Workshop: Theological Culture in Dante’s Florence

-

Location: Special Collections, Hesburgh Libraries

Organized by the AHRC-funded Project “Dante and Late Medieval Florence: Theology in Poetry, Practice and Society,” co-led by the Universities of Leeds and Warwick.

Presented by Matthew Treherne, Claire Honess, Anna Pegoretti, and Nicolò Maldina.

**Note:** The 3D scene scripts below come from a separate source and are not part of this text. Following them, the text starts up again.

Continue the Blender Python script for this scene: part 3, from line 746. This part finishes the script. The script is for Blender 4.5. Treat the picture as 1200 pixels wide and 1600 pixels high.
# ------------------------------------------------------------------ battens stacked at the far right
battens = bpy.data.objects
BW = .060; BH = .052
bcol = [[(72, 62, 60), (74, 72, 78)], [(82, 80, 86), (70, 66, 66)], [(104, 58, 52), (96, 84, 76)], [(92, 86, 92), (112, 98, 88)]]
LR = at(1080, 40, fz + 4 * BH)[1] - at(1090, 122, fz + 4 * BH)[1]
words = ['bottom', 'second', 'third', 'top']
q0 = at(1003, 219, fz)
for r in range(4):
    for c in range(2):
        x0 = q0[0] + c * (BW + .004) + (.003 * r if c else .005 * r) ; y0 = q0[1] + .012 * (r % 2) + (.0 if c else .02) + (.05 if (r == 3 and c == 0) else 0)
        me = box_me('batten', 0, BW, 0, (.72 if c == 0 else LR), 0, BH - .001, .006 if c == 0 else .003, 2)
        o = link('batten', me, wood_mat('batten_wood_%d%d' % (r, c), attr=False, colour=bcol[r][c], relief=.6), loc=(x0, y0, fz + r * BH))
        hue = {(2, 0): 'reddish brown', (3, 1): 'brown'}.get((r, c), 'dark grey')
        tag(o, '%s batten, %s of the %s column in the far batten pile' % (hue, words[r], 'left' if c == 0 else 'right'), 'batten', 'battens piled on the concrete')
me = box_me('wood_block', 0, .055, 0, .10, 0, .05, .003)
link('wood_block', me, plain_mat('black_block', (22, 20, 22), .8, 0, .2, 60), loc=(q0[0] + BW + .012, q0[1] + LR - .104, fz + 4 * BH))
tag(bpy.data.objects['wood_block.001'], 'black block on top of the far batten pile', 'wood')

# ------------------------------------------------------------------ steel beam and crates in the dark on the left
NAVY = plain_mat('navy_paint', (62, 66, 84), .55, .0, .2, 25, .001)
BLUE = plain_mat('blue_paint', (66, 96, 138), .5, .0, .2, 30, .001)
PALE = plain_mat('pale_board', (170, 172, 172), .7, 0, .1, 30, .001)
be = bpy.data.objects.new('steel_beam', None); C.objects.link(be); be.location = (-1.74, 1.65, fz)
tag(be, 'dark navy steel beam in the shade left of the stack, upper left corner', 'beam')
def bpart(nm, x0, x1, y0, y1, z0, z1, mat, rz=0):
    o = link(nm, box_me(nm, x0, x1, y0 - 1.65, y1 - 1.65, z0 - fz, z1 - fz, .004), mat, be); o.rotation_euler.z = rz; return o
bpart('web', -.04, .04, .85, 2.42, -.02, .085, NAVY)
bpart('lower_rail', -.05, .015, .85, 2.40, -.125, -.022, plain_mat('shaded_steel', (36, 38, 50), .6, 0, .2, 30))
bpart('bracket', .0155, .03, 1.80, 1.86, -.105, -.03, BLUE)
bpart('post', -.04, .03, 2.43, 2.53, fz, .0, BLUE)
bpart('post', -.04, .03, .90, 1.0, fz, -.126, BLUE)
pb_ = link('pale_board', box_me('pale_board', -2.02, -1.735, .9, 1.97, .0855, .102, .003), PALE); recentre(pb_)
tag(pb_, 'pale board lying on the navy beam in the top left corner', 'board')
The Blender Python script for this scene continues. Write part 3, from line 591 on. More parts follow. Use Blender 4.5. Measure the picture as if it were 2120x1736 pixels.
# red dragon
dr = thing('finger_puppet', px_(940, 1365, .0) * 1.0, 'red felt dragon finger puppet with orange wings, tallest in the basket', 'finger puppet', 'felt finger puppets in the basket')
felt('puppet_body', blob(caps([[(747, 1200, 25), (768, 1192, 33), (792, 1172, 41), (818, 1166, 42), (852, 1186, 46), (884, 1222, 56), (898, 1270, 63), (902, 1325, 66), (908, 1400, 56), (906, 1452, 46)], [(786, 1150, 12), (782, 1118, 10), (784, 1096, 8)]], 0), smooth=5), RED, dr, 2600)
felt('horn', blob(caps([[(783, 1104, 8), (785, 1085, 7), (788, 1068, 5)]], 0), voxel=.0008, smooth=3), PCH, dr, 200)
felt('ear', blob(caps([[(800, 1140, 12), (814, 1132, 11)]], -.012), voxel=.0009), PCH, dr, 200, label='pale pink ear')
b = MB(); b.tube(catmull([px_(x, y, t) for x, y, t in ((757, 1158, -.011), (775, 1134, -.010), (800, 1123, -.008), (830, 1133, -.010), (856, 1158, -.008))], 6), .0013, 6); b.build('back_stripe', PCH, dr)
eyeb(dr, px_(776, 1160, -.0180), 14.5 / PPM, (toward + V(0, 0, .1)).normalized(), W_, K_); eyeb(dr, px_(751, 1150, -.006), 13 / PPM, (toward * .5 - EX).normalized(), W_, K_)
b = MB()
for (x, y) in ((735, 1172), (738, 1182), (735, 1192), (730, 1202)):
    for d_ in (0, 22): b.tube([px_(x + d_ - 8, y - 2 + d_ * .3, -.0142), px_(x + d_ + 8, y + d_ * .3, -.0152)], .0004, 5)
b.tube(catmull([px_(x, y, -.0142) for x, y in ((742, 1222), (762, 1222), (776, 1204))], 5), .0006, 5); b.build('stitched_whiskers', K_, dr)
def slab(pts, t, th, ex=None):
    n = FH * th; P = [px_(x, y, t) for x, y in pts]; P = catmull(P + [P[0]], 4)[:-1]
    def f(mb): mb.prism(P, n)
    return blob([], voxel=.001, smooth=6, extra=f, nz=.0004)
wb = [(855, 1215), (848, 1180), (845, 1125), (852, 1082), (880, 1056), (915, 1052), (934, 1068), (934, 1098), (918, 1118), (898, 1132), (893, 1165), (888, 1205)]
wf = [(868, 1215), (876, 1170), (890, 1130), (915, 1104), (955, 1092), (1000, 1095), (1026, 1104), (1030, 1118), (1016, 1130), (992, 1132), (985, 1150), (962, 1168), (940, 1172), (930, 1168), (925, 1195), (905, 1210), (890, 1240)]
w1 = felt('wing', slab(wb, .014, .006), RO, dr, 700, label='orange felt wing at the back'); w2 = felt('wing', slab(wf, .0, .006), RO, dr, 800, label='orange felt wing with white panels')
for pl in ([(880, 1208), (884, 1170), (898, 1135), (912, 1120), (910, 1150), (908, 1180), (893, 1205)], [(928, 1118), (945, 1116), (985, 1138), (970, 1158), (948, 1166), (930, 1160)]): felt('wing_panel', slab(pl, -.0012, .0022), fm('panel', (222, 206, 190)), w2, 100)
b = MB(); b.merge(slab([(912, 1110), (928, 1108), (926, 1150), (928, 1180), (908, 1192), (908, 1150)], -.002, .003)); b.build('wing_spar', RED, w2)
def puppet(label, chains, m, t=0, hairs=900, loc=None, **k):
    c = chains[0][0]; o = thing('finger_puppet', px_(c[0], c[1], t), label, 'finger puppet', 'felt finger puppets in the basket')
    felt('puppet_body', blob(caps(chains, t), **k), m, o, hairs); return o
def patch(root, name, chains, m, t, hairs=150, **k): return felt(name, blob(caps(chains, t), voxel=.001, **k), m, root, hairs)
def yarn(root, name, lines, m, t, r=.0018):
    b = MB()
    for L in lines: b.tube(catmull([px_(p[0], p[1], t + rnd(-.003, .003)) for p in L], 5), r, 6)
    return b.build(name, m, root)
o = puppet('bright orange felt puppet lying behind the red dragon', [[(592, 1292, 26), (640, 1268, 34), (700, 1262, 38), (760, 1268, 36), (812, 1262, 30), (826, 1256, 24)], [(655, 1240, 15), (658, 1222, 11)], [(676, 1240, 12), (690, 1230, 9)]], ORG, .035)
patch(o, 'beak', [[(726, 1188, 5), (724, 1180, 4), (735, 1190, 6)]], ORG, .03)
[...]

This workshop will present some of the findings of the research project, “Dante and Late Medieval Florence: Theology in Poetry, Practice and Society”, enabling those attending to encounter some of the archival materials relating to theological and religious life in the 1280s and 1290s. The workshop will introduce Florentine religious culture in the period, with a particular focus on the quodlibetal disputations held in the mendicant houses of Santa Maria Novella and Santa Croce, and on preaching. A sample of the disputations and of the sermons which Dante’s Florentine contemporaries – and perhaps Dante himself – would have heard will be presented; much of this material will be made available in this workshop for the first time. In discussion, we will consider the theological interest of the material, as well as its possible value for understanding of Dante’s works. The sample material (in Latin and in translation, amounting to around eight pages) will be made available prior to the workshop. For further information, please contact Anne Leone (aleone@nd.edu).

The workshop will be divided into two parts, with a reception in between from 4:45 p.m. to 5:15 p.m. Audience members may attend the entire workshop or just part of it.